内定がないまま大学を卒業し、社会から取り残されたように感じている主人公・マヒコ。マヒコは築100年の銭湯「刻の湯」の経営者・アキラと出会い、「刻の湯」に住み込みで働くことになる。同じように「刻の湯」で働くメンバーとシェアハウスをしながら、マヒコは彼らと共に成長していく。
さまざまな背景を持つ者が集まり、多様性と自主性を認めるのが「メゾン・刻の湯」だ。彼らは必要な誰かのために手を差し伸べ、助け、支え合う。
ある日から共に暮らすことになった、小学生のリョータ。リョータは「刻の湯」管理人・戸塚さんの孫だ。リョータはクラスメイトから嫌がらせを受け、傷ついていた。戸塚さんはリョータに、学校へ行くことも行かないことも自分で選んでほしい、と説く。今自分が何を選ぶべきか、それを判断できる賢さを身につけてほしいと願っているからだ。

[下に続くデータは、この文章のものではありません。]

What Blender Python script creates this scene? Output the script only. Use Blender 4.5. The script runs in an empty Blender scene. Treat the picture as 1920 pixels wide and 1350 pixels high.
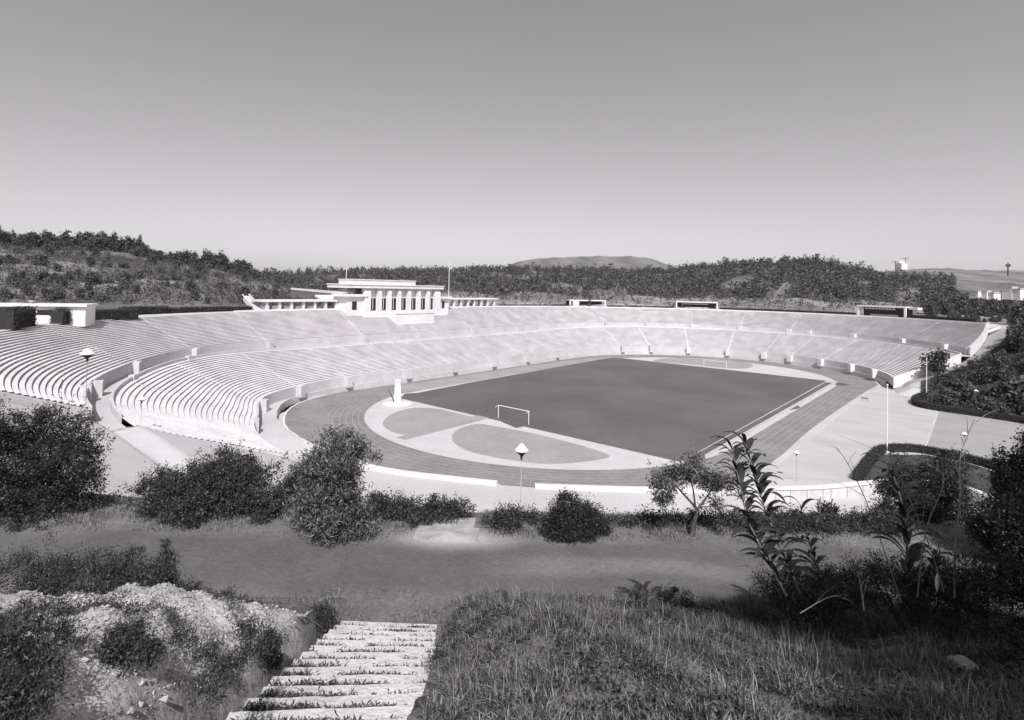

リョータがどんな道を選んだのか、それはぜひ本編で確かめてみてほしい。リョータを見守る住人たちの眼差しが温かく、誰かと支え合って生きていくことの素晴らしさに胸が震えるはずだ。
大人になると他者と深く関わる機会は減る。しかし本作で描かれる、誰かと生活を共にし支え合う姿には、こうありたいと願う理想が詰め込まれている。そして、自分ではない誰かのためにと行動することが、自分の居場所を作るきっかけになることを教えてくれる。
本作はきっと、周囲への思いやりを深めるきっかけとなるはずだ。